Nintendo, Stop Being Mysterious About Amiibo and Adapter Production

The Amiibo craze has been taking off in the right direction for Nintendo, with their cavalcade of characters populating the living rooms of Nintendo fans, while the Gamecube controller adapter Nintendo released to coincide with Super Smash Bros. for Wii U has become the go-to peripheral for Smash fans of all walks of life. However, Nintendo’s figurine line and Smash-centric peripheral has become notoriously elusive, as certain Amiibos are said to be discontinued along with the Gamecube controller adapter. But are they really on the way out, or are Nintendo planning more production waves? Quite honestly, we don’t know, and that’s a serious problem for Nintendo.

Super Smash Bros. for Wii U has been the one game that’s drawn this issue to light, since both the Amiibo and Gamecube controller adapter are closely tied to that game. Nintendo has been making a respectable effort in keeping the game in stock (though shortages were rather rampant around the game’s launch), so the Amiibo and Gamecube controller adapter followed suit. Over time, certain Amiibo figures like Marth and Wii Fit Trainer became more difficult to find, while the Gamecube controller adapter would sell out immediately after a new shipment appeared. These shortages and fast sellout periods have made these products extremely hot items, going for sky-high prices on various online storefronts.


But what makes this worse is that Nintendo isn’t providing any clarity on whether these products actually are limited edition or not. We’re hearing so many conflicting stories from different sources regarding the future of certain Amiibo figures and the Gamecube adapter. Some say that they’re being discontinued entirely, while others claim they will be restocked down the line. Nintendo, however, has done very little to give a definitive answer, leaving most gamers in a state of confusion. Are these items really that rare or will we find more releases this coming year? We don’t know.

The biggest problem is that Nintendo clearly understands that there’s a demand. The high number of stores selling out of these products means that gamers are buying them, so why not keep the consumers informed on whether their favorite characters will get more figurines or whether they will be able to use their Gamecube controllers in Smash without shelling out a grand on an adapter? If Nintendo was able to provide a clear announcement, the focus would shift away from second-hand online auctions and the money could go directly to Nintendo. But without any official call and only conflicting stories leading gamers, Nintendo is doing themselves a huge disservice, keeping consumers in the dark and leaving them at the mercy of speculation.

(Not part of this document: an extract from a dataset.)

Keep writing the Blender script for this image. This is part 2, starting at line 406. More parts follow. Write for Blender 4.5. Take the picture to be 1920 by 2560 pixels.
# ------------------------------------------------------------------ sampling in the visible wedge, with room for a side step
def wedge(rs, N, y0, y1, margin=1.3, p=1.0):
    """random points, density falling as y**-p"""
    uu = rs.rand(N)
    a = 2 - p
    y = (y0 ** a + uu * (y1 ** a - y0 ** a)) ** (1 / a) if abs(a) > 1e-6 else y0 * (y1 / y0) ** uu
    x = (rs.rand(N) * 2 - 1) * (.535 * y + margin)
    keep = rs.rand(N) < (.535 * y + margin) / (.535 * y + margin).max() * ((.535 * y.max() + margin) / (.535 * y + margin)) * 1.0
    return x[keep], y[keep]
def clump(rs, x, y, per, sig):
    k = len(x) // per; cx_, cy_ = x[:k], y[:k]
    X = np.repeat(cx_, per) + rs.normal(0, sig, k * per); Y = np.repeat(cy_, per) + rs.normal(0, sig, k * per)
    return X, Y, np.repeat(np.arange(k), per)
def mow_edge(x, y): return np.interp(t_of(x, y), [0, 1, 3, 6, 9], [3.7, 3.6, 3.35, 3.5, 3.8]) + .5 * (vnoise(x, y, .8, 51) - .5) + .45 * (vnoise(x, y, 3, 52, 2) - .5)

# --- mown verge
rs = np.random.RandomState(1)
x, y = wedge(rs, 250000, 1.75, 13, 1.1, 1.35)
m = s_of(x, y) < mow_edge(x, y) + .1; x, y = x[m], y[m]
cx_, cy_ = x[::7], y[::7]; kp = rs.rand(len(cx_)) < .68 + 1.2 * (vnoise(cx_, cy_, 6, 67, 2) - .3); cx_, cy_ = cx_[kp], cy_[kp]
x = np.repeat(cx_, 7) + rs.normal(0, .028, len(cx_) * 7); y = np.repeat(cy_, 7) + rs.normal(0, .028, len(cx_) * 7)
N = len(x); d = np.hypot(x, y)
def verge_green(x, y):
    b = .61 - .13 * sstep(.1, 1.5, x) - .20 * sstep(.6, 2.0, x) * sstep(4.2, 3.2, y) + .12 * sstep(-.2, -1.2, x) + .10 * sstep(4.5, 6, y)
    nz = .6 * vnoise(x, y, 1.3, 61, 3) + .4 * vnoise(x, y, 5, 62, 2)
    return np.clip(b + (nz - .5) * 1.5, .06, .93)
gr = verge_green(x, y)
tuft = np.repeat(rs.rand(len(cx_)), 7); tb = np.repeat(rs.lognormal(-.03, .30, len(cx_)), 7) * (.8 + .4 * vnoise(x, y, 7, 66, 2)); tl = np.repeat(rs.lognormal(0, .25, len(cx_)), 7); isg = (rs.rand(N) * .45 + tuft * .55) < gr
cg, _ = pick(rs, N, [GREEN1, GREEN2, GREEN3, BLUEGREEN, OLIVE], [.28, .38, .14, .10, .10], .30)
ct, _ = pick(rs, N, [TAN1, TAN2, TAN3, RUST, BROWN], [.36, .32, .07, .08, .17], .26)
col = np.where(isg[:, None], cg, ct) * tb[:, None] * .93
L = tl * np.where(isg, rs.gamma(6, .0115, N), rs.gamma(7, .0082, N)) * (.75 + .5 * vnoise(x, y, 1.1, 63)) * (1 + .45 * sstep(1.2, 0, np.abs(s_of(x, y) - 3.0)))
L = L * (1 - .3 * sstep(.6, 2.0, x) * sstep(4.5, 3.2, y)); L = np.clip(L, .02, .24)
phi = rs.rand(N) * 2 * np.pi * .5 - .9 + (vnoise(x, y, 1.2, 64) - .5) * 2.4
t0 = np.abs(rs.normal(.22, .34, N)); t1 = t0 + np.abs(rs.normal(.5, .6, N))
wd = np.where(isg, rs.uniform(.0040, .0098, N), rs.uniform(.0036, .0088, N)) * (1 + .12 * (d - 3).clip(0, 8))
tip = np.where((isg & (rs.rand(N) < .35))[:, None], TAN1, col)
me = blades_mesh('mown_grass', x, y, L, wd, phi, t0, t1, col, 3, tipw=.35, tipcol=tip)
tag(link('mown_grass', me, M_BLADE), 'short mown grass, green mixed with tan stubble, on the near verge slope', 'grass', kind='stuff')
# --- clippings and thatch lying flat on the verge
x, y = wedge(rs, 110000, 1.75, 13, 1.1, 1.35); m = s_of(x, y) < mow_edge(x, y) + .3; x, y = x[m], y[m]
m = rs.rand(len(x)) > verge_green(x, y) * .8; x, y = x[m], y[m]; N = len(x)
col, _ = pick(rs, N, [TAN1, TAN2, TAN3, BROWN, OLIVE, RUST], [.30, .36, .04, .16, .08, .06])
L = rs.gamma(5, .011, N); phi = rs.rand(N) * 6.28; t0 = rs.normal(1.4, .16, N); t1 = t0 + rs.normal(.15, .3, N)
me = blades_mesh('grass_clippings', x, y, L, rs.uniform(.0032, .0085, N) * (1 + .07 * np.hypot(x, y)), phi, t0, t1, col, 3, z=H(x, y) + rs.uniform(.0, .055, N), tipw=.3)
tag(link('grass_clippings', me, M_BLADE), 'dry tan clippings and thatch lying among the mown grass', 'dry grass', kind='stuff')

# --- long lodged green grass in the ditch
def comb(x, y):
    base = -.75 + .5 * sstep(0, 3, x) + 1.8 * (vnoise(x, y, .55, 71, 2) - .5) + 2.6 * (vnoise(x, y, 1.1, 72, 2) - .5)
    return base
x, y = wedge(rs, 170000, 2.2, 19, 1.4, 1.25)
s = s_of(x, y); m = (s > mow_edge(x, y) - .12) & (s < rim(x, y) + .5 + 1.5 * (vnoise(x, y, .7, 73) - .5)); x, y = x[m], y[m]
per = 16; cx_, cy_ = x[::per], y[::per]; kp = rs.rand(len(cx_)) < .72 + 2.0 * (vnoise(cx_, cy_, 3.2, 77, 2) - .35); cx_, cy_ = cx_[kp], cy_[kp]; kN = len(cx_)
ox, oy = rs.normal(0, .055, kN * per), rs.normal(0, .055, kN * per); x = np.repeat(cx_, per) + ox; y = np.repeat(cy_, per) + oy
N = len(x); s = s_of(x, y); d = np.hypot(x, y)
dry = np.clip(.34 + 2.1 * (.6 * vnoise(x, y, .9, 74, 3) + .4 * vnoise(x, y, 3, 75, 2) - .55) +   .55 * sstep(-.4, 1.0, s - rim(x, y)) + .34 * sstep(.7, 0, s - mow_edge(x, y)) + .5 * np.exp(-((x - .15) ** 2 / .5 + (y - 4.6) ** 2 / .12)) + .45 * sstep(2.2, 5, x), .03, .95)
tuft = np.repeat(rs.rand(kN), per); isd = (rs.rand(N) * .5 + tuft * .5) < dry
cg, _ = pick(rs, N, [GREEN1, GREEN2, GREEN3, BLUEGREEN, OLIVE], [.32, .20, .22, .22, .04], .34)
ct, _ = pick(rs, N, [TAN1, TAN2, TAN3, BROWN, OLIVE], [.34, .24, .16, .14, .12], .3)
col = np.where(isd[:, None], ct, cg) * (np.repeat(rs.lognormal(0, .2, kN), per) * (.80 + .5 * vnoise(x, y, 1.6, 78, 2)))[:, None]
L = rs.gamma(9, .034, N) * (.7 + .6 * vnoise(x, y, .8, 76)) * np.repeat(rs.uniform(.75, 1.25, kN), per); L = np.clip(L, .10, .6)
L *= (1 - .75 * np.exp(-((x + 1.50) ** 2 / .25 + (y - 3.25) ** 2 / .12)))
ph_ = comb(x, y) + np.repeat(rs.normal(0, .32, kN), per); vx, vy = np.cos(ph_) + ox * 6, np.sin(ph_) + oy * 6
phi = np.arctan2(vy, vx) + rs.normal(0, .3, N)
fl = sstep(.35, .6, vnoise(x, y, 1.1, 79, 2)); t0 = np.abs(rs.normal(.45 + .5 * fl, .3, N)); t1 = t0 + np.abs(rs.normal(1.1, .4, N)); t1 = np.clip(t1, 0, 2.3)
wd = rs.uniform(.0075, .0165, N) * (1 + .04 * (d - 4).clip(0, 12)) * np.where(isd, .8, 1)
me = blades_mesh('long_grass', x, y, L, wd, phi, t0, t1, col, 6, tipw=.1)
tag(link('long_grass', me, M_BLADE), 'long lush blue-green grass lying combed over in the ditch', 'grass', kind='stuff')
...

If Nintendo was able to offer a real announcement, a clear-cut way to tell folks that more of these products are on the way, then no one would buy a Villager Amiibo for $500 on eBay. They’d instead wait and spend $15 on one, with that money going directly to Nintendo instead of a random person. But with gamers in the dark, fans are anxiously scouring secondhand stores while spending much more than the typical Amiibo would cost. The Gamecube adapter’s demand is even higher and is easily a larger example of Nintendo’s communication issue regarding production. Keeping gamers informed is a simple solution to a problem that shouldn’t happen in the first place. We’re all stunned that Nintendo hasn’t kept us all in the loop for some of their most in-demand items.